Cioè? «La fantastica vostra terra, che mi ha stregato con la sua luce, il clima, il paesaggio, le dimore storiche, il cibo, i volti e la gente ospitale. Sono quarantanove anni che lavoro nel mondo del cinema e dal 1974 la Puglia è diventata davvero casa mia. Ho tanti amici pugliesi, vi ritorno spesso, di recente ho girato le scene di alcune fiction per la televisione. L’ultima, quattro anni fa, è stata la serie “Il sistema”, diretta da Carmine Elia, con Claudio Gioè (prodotta da Rai Fiction con la collaborazione di Apulia Film Commission e trasmessa in prima serata su Raiuno, ndr)».
La cosa che ricorda più volentieri di quella esperienza del 1974?
«Tutto. Ma non dimenticherò mai i calessini e i cavalli bianchi. Me li fece scoprire Carlo Ponti in quei giorni di 46 anni fa che segnarono davvero il mio ingresso dalla porta d’oro nel mondo del cinema, dopo le prime esperienze, a 18 anni, quando presi la parte di poco più di una comparsa al film di Francesco Maselli sul movimento studentesco “Roma 70”».
Erano gli anni della contestazione, l’attore romano frequentava l’Istituto d’arte «che lasciai - ricorda - per il corso di arti sceniche tenuto da Alessandro Fersen.
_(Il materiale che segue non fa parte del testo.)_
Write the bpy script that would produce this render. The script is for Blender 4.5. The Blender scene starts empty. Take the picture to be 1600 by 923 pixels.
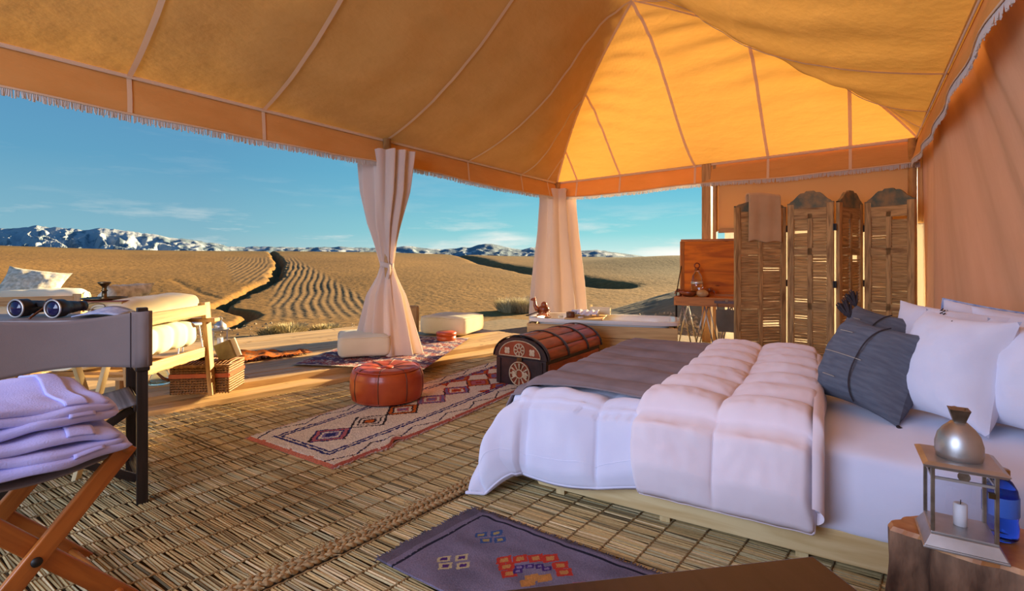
import bpy, math, random
import numpy as np
from mathutils import Vector, Matrix, noise as mnoise
random.seed(7); np.random.seed(7)
C = bpy.context.scene.collection
PI = math.pi
# ------------------------------------------------------------------ camera
F, H, HY = 800.0, 1.1, 405.0          # focal length in photo pixels, eye height, horizon row
cam_d = bpy.data.cameras.new('camera'); cam = bpy.data.objects.new('camera', cam_d); C.objects.link(cam)
cam.location = (0, 0, H); cam.rotation_euler = (PI/2, 0, 0)
cam_d.sensor_width = 36; cam_d.lens = F/1600*36; cam_d.shift_y = (HY-461.5)/1600
cam_d.clip_start = .05; cam_d.clip_end = 8000
bpy.context.scene.camera = cam
vs = bpy.context.scene.view_settings
vs.view_transform = 'Standard'; vs.look = 'None'; vs.gamma = 1; vs.use_curve_mapping = False
vs.exposure = 0.0
# ------------------------------------------------------------------ sky, sun, added fill lamp behind the camera
SUN_AZ = Vector((.757, .653, 0)).normalized(); SUN_EL = math.radians(12.5)
w = bpy.data.worlds.new('sky'); bpy.context.scene.world = w; w.use_nodes = True
nt = w.node_tree; nt.nodes.clear()
def N(t, **k):
    n = nt.nodes.new(t)
    for a, b in k.items(): setattr(n, a, b)
    return n
def L(a, b): nt.links.new(a, b)
def ramp_set(n, stops):
    e = n.color_ramp.elements
    while len(e) < len(stops): e.new(.5)
    for el, (p, c) in zip(e, stops):
        el.position = p; el.color = (*c, 1)
tc = N('ShaderNodeTexCoord'); sep = N('ShaderNodeSeparateXYZ'); L(tc.outputs['Generated'], sep.inputs[0])
rz_ = N('ShaderNodeValToRGB'); L(sep.outputs['Z'], rz_.inputs[0])
ramp_set(rz_, [(0, (.33, .52, .56)), (.05, (.23, .47, .58)), (.16, (.125, .36, .55)), (.34, (.085, .25, .50)), (1, (.05, .15, .36))])
dot = N('ShaderNodeVectorMath', operation='DOT_PRODUCT'); L(tc.outputs['Generated'], dot.inputs[0]); dot.inputs[1].default_value = Vector((.42, .9, 0)).normalized()
mr = N('ShaderNodeMapRange'); L(dot.outputs['Value'], mr.inputs['Value']); mr.inputs['From Min'].default_value = .55; mr.inputs['From Max'].default_value = 1.0
rs = N('ShaderNodeValToRGB'); L(sep.outputs['Z'], rs.inputs[0])
ramp_set(rs, [(0, (.72, .92, .85)), (.05, (.30, .72, .75)), (.13, (.16, .55, .72)), (.34, (.09, .33, .58)), (1, (.05, .15, .36))])
mx = N('ShaderNodeMix', data_type='RGBA'); L(mr.outputs[0], mx.inputs['Factor']); L(rz_.outputs[0], mx.inputs[6]); L(rs.outputs[0], mx.inputs[7])
# streaky clouds low over the horizon
mp = N('ShaderNodeMapping'); L(tc.outputs['Generated'], mp.inputs[0]); mp.inputs['Scale'].default_value = (2.3, 2.3, 16)
mp.inputs['Location'].default_value = (.35, .1, 0)
cn = N('ShaderNodeTexNoise'); L(mp.outputs[0], cn.inputs['Vector']); cn.inputs['Scale'].default_value = 2.0; cn.inputs['Detail'].default_value = 6; cn.inputs['Roughness'].default_value = .62
cr = N('ShaderNodeValToRGB'); L(cn.outputs[0], cr.inputs[0]); ramp_set(cr, [(.53, (0, 0, 0)), (.75, (1, 1, 1))])
ce = N('ShaderNodeValToRGB'); L(sep.outputs['Z'], ce.inputs[0]); ramp_set(ce, [(0, (.8, .8, .8)), (.05, (.75, .75, .75)), (.10, (.12, .12, .12)), (.3, (.05, .05, .05)), (1, (0, 0, 0))])
cm = N('ShaderNodeMath', operation='MULTIPLY'); L(cr.outputs[0], cm.inputs[0]); L(ce.outputs[0], cm.inputs[1])
mx2 = N('ShaderNodeMix', data_type='RGBA'); L(cm.outputs[0], mx2.inputs['Factor']); L(mx.outputs[2], mx2.inputs[6]); mx2.inputs[7].default_value = (.95, .93, .86, 1)
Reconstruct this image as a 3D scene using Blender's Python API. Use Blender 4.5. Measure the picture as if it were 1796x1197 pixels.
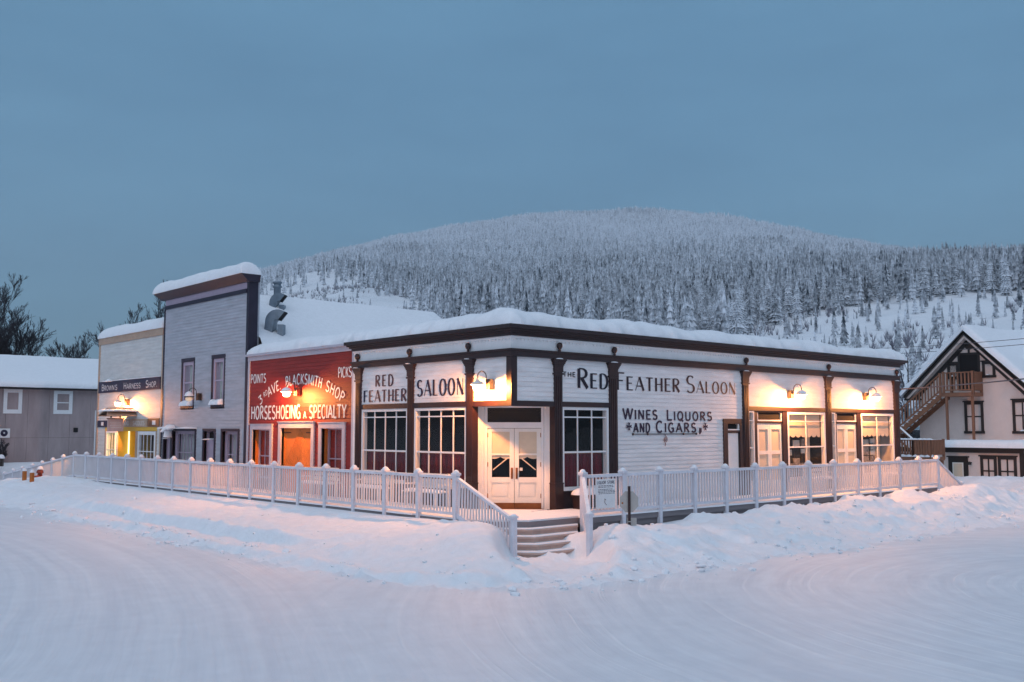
import bpy, bmesh, math, random
import numpy as np
from mathutils import Vector, noise
for o in list(bpy.data.objects): bpy.data.objects.remove(o)
S = bpy.context.scene
COL = S.collection
R = math.radians
rnd = random.Random(7)

# ------------------------------------------------------------------ camera, sky, dusk light, exposure
CAM = Vector((-17.39, -19.32, 3.0))
cam = bpy.data.objects.new('camera', bpy.data.cameras.new('camera'))
COL.objects.link(cam); S.camera = cam
YAW = R(47.98)
cam.location = CAM
cam.rotation_euler = (R(95.0), 0, YAW - R(90))
cam.data.sensor_width = 36; cam.data.lens = 35.0
cam.data.clip_start = 0.1; cam.data.clip_end = 20000

SUN_EL, SUN_AZ = R(2.0), YAW + R(165)          # low glow behind the photographer
W = bpy.data.worlds.new('World'); S.world = W; W.use_nodes = True
wn, wl = W.node_tree.nodes, W.node_tree.links
wn.clear()
wo = wn.new('ShaderNodeOutputWorld'); wb = wn.new('ShaderNodeBackground')
sky = wn.new('ShaderNodeTexSky'); sky.sky_type = 'NISHITA'; sky.sun_disc = False
sky.sun_elevation = SUN_EL; sky.sun_rotation = R(90) - SUN_AZ
sky.air_density = 1.0; sky.dust_density = 1.0; sky.ozone_density = 3.0
# thin high cloud veil evens the dusk sky out
tc = wn.new('ShaderNodeTexCoord'); mp = wn.new('ShaderNodeMapping'); mp.inputs['Scale'].default_value = (1.0, 1.0, 4.5)
nz = wn.new('ShaderNodeTexNoise'); nz.inputs['Scale'].default_value = 2.1; nz.inputs['Detail'].default_value = 7; nz.inputs['Roughness'].default_value = .6
rp = wn.new('ShaderNodeValToRGB')
rp.color_ramp.elements[0].position = .3; rp.color_ramp.elements[0].color = (.84, .86, .88, 1)
rp.color_ramp.elements[1].position = .75; rp.color_ramp.elements[1].color = (1.10, 1.08, 1.06, 1)
veil = wn.new('ShaderNodeMixRGB'); veil.blend_type = 'MIX'; veil.inputs[0].default_value = .62
veil.inputs[2].default_value = (0.88, 1.98, 3.12, 1)
mul = wn.new('ShaderNodeMixRGB'); mul.blend_type = 'MULTIPLY'; mul.inputs[0].default_value = 1
wl.new(tc.outputs['Generated'], mp.inputs[0]); wl.new(mp.outputs[0], nz.inputs['Vector']); wl.new(nz.outputs[0], rp.inputs[0])
wl.new(sky.outputs[0], veil.inputs[1]); wl.new(veil.outputs[0], mul.inputs[1]); wl.new(rp.outputs[0], mul.inputs[2])
sz = wn.new('ShaderNodeSeparateXYZ'); wl.new(tc.outputs['Generated'], sz.inputs[0])
gr = wn.new('ShaderNodeMapRange'); gr.inputs[1].default_value = .12; gr.inputs[2].default_value = .6; gr.inputs[3].default_value = 1.0; gr.inputs[4].default_value = .84; wl.new(sz.outputs[2], gr.inputs[0])
m2 = wn.new('ShaderNodeMixRGB'); m2.blend_type = 'MULTIPLY'; m2.inputs[0].default_value = 1; wl.new(mul.outputs[0], m2.inputs[1]); wl.new(gr.outputs[0], m2.inputs[2])
wl.new(m2.outputs[0], wb.inputs[0]); wb.inputs[1].default_value = 0.12
wl.new(wb.outputs[0], wo.inputs[0])

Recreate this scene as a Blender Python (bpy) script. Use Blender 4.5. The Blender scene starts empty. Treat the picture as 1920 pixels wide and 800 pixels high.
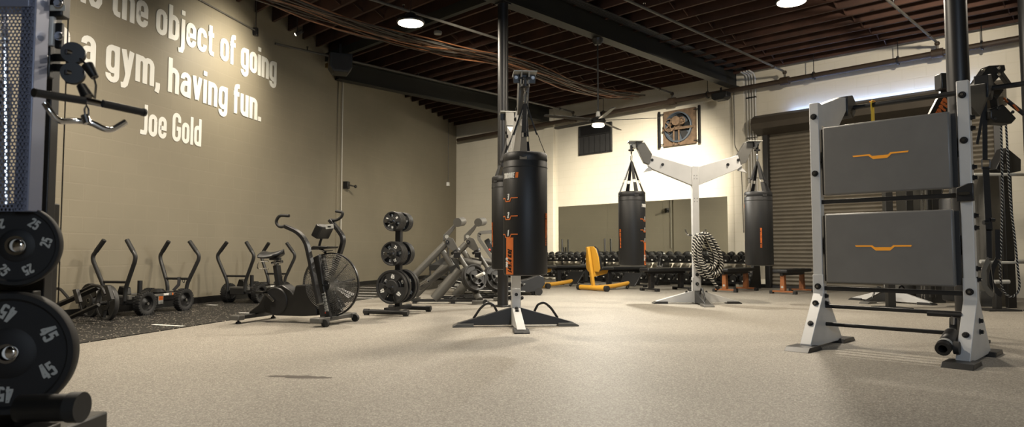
import bpy, math, random
from mathutils import Vector, Matrix
V = Vector; PI = math.pi
random.seed(4)
SC = bpy.context.scene; COL = SC.collection
def rad(d): return d * PI / 180
# ---------------------------------------------------------------- camera
F = 1250.0; CAMH = 0.8; PITCH = math.atan(70 / F)
cam = bpy.data.cameras.new('camera'); cam_o = bpy.data.objects.new('camera', cam); COL.objects.link(cam_o)
cam.sensor_width = 36.0; cam.lens = 36.0 * F / 1920; cam.clip_start = 0.05; cam.clip_end = 100
cam_o.location = (0, 0, CAMH); cam_o.rotation_euler = (PI / 2 + PITCH, 0, 0)
cam.dof.use_dof = True; cam.dof.focus_distance = 7.0; cam.dof.aperture_fstop = 3.0
SC.camera = cam_o
def ray(px, py):
    dx = (px - 960) / F; dz = (400 - py) / F; c, s = math.cos(PITCH), math.sin(PITCH)
    return V((dx, c - dz * s, s + dz * c))
def fl(px, py, z=0.0):
    d = ray(px, py); t = (z - CAMH) / d.z; return V((d.x * t, d.y * t, z))
def at(px, py, Y):
    d = ray(px, py); t = Y / d.y; return V((d.x * t, Y, CAMH + d.z * t))
def onwall(px, py, n, c):            # plane n.x*X+n.y*Y=c
    d = ray(px, py); t = c / (n[0] * d.x + n[1] * d.y); return V((d.x * t, d.y * t, CAMH + d.z * t))
# ---------------------------------------------------------------- materials
M = {}
def lin(c): return tuple((x / 12.92 if x <= .04045 else ((x + .055) / 1.055) ** 2.4) for x in c)
def mat(name, rgb, rough=.5, metal=0.0, emit=None, spec=.5, noise=0, nscale=8, bump=0, bscale=60, coat=0):
    m = bpy.data.materials.new(name); m.use_nodes = True; nt = m.node_tree; b = nt.nodes['Principled BSDF']
    col = lin(rgb) + (1,)
    b.inputs['Base Color'].default_value = col; b.inputs['Roughness'].default_value = rough; b.inputs['Metallic'].default_value = metal
    b.inputs['Specular IOR Level'].default_value = spec; b.inputs['Coat Weight'].default_value = coat
    if emit: b.inputs['Emission Color'].default_value = lin(emit[:3]) + (1,); b.inputs['Emission Strength'].default_value = emit[3]
    tc = nt.nodes.new('ShaderNodeTexCoord')
    if noise:
        n = nt.nodes.new('ShaderNodeTexNoise'); n.inputs['Scale'].default_value = nscale; n.inputs['Detail'].default_value = 6
        r = nt.nodes.new('ShaderNodeMapRange'); r.inputs[1].default_value = .3; r.inputs[2].default_value = .7
        r.inputs[3].default_value = 1 - noise; r.inputs[4].default_value = 1 + noise
        mx = nt.nodes.new('ShaderNodeVectorMath'); mx.operation = 'SCALE'; mx.inputs[0].default_value = col[:3]
        nt.links.new(tc.outputs['Object'], n.inputs['Vector']); nt.links.new(n.outputs['Fac'], r.inputs[0])
        nt.links.new(r.outputs[0], mx.inputs['Scale']); nt.links.new(mx.outputs[0], b.inputs['Base Color'])
    if bump:
        n2 = nt.nodes.new('ShaderNodeTexNoise'); n2.inputs['Scale'].default_value = bscale; n2.inputs['Detail'].default_value = 3
        bp = nt.nodes.new('ShaderNodeBump'); bp.inputs['Strength'].default_value = bump; bp.inputs['Distance'].default_value = .002
        nt.links.new(tc.outputs['Object'], n2.inputs['Vector']); nt.links.new(n2.outputs['Fac'], bp.inputs['Height']); nt.links.new(bp.outputs[0], b.inputs['Normal'])
    M[name] = m; return m
mat('black_metal', (.085, .085, .09), .42, .0, noise=.12)
mat('dark_metal', (.16, .16, .16), .4, .2, noise=.1)
mat('grey_metal', (.36, .355, .34), .45, .25, noise=.06)
mat('silver', (.73, .73, .725), .4, .12, noise=.04)
mat('steel', (.6, .6, .6), .22, 1.0)
mat('chrome', (.82, .82, .82), .12, 1.0)
mat('rubber', (.09, .09, .092), .62, noise=.15, nscale=20, bump=.15)
mat('plate_rubber', (.15, .15, .15), .5, noise=.1, nscale=15)
mat('plate_dark', (.035, .037, .045), .65, noise=.1, nscale=15)
mat('vinyl', (.075, .078, .085), .48, noise=.12, nscale=5, bump=.25, bscale=300)
mat('vinyl_grey', (.115, .112, .112), .5, noise=.1, nscale=5, bump=.25, bscale=300)
mat('pad', (.40, .395, .385), .42, noise=.06, nscale=6, bump=.15, bscale=200)
mat('pad_side', (.17, .17, .17), .55)
mat('webbing', (.075, .075, .08), .7, bump=.3, bscale=400)
mat('webbing_tan', (.42, .40, .36), .7, bump=.3, bscale=400)
mat('orange', (.80, .42, .18), .5)
mat('tan', (.42, .34, .18), .6)
mat('amber', (1.0, .66, .18), .5)
mat('bench_orange', (.53, .32, .17), .45)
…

Fu quella volta che incontrai il regista Marco Bellocchio. Preparava “Nel nome del padre” e mi offrì un piccolo ruolo. Intanto facevo provini per la Rai e per il cinema e appena un anno dopo eccomi protagonista in “Cugini carnali”. Dopo il successo di quella pellicola, la Medusa mi scritturò per ben altri cinque film: il primo con Edwige Fenech, “L’insegnante”, fece un botto. L’incasso all’epoca fu di tre miliardi di lire. Poi entrai nel cast de “L’Agnese va a morire” di Giuliano Montaldo, in quello di “Caro Michele” di Mario Monicelli e via via in numerose coproduzioni spagnole e americane. Intanto per la Rai interpretavo il protagonista di “Dramma d’amore”, un grande sceneggiato come si diceva all’epoca, e molti altri ruoli in importanti produzioni, come “La piovra”, “Incantesimo”, “Orgoglio” e, per Mediaset, i più recenti “Ris”, “Il capo dei capi”, “Squadra antimafia”. Sono stato davvero fortunato. E con orgoglio rammento che tutto è cominciato da quella prima commedia girata nell’accogliente e solare Puglia».